La libertà di espressione del mondo LGBT in Italia e nel mondo

Ho recentemente avuto la fortuna di leggere un libro, che mi permetto di consigliarvi, frutto del lavoro di diversi autori: A voce alta. Libertà di espressione nel mondo: la tutela negata, Kanaga edizioni 2020.

Mi soffermerò soprattutto sul contributo di Sonia Zuin, insegnante al Politecnico di Milano e ricercatrice del Dipartimento di Ingegneria Meccanica, incentrato sull’argomento che dà il titolo a questo pezzo.

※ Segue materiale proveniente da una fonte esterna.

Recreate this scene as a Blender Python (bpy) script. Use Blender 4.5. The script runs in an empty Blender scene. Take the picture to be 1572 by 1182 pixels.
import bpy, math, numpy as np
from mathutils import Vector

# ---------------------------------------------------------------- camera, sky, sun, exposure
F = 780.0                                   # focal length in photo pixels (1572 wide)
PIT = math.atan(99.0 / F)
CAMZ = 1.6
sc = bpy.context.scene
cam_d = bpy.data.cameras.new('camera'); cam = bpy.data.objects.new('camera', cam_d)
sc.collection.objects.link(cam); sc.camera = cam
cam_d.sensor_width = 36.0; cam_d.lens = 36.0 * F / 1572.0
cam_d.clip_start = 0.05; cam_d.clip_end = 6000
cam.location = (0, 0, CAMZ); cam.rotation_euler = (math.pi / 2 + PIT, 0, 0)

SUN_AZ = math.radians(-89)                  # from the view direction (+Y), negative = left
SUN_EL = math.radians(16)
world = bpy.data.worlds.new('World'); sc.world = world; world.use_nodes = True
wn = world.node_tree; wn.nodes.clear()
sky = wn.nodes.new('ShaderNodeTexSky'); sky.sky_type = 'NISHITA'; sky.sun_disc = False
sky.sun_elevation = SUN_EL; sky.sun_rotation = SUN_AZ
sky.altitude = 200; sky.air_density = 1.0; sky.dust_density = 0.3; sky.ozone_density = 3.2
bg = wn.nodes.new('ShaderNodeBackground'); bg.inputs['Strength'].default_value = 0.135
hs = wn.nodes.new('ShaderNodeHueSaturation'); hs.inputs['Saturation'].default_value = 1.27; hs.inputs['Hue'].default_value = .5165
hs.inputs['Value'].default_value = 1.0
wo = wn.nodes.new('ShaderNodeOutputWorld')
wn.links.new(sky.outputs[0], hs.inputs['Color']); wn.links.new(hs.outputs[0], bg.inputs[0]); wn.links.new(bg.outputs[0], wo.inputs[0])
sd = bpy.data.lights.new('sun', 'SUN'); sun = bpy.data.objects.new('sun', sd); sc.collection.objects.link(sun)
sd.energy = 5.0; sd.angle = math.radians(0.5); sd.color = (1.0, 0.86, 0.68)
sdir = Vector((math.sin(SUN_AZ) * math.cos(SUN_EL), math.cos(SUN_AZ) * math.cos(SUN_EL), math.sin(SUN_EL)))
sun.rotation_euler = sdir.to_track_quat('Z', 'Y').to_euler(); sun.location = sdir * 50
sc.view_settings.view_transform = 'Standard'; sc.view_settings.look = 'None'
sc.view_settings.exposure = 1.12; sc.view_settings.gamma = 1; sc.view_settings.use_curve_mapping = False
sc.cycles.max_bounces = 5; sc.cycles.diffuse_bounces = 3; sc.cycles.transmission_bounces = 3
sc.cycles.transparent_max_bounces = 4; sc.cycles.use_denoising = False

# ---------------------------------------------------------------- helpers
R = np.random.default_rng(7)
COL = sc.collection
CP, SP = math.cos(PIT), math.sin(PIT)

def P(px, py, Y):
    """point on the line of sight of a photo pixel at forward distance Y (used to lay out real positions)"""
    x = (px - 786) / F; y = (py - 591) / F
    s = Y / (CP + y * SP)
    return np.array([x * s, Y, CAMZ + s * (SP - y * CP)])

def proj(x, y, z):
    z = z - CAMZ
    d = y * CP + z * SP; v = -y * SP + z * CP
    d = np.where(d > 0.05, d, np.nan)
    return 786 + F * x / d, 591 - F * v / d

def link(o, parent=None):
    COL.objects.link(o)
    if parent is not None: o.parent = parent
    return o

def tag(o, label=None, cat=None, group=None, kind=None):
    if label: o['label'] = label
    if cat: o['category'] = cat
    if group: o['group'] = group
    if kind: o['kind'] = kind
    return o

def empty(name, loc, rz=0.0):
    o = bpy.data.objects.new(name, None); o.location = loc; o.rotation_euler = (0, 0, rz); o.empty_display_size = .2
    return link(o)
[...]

Partirei dagli articoli 3 della Costituzione italiana (gennaio 1948) e 1 – 2 della Dichiarazione Universali dei diritti dell’uomo (approvata a dicembre dello stesso anno), che riconoscono a tutti gli individui pari diritti e libertà, vietando ogni forma di discriminazione.

Si tratta di importantissime dichiarazioni di principio, oggetto purtroppo di frequenti violazioni da parte di Paesi (e Governi) autoritari e intolleranti verso le cosiddette diversità.

Credo sia sufficiente, per rendere l’idea, una brevissima carrellata.

In quattro stati africani (Mauritania, Sudan, Nigeria settentrionale e Somalia meridionale) l’omosessualità è punita con la morte, mentre in altri 31 paesi del continente nero su 54 (tra i quali annoveriamo Egitto, Libia, Marocco, Senegal) è qualificata illegale e penalmente perseguita. Non va meglio in Asia: prendiamo il caso della Malesia dove quattro uomini sono stati condannati a varie frustate per “tentata relazione sessuale contro l’ordine naturale” (Amnesty International, 18 novembre 2019), l’Oman dove si rischiano fino tre anni di reclusione o l’Indonesia dove la pena è la bastonatura in pubblico.

In America Latina spicca il Brasile dove, nel solo 2017, si sono verificati ben 475 assassini di persone LGBT.

Per chi pensa che nella civilissima Europa simili fatti siano un lontano ricordo, ricorderei le leggi discriminatorie recentemente approvate in Russia (2013), con pesanti sanzioni contro la cosiddetta propaganda gay o la situazione bielorussa dove gli omosessuali sono costretti a vivere in clandestinità. Ungheria e Polonia hanno a loro volta ratificato normative e/o pratiche discriminatorie, quali il divieto del cambio del sesso all’anagrafe e le cosiddette “LGBT free zones”.

In Italia una svolta importante è stata indubbiamente rappresentata dall’approvazione della legge sulle unioni civili (cosiddetta legge Cirinnà) nel 2016, che fa seguito alla legislazione irlandese sul matrimonio tra persone dello stesso sesso e alla decisione della Corte Suprema USA che ha riconosciuto la legalità delle unioni gay (2015).

Nonostante un clima politico più favorevole ed un’importante svolta nell’atteggiamento e mentalità verso le tematiche LGBT, il nostro Paese conserva annosi retaggi, alimentati dalle componenti politiche e sociali più omofobe, non ultimo quelle avverso la transessualità, intorno alla quale i pregiudizi sono ancora molto radicati, non ultima l’associazione transessualità/prostituzione (teniamo conto che solo nel 2018 l’OMS l’ha cancellata dal novero della “disforia di genere”).

Altro tasto dolente è l’idea di collegare un cancro sociale, quello della pedofilia, all’omosessualità, trascurando il fatto che questi ignobili crimini sovente vengono consumati all’interno del contesto familiare, senza dimenticare i vergognosi episodi che hanno coinvolto religiosi, contro i quali si è giustamente scagliato Papa Francesco.

Quanto conta l’informazione a tale riguardo? A modesto parere di chi scrive ha un peso determinante, basterebbe osservare quanto avviene attorno a noi: l’Italia, è vero, riconosce questo fondamentale diritto (art. 21 Cost.), eppure non occupa una posizione molto lusinghiera nella classifica stilata da Word press freedom index (2019), collocandosi al 43esimo posto su 180 nazioni.

Un altro dei retaggi più duri a morire è che la garanzia di maggiore accesso all’informazione (basti pensare a tutte le polemiche che hanno accompagno l’iter della legge contro la omotransfobia) rischierebbe di danneggiare il ruolo della famiglia tradizionale. Questo orientamento vorrebbe, forse, sostenere che certi fenomeni sociali esistono in base alle normative in vigore? Sarebbe come dire che lo sfruttamento della prostituzione nel nostro Paese non esista più dopo l’approvazione della Legge Merlin.

Io credo sia venuto il momento di liberarci di tanti inutili ed anacronistici pregiudizi, figli per lo più dell’ignoranza, che in ogni tempo hanno causato (e continuano a farlo) danni e sciagure di ogni genere.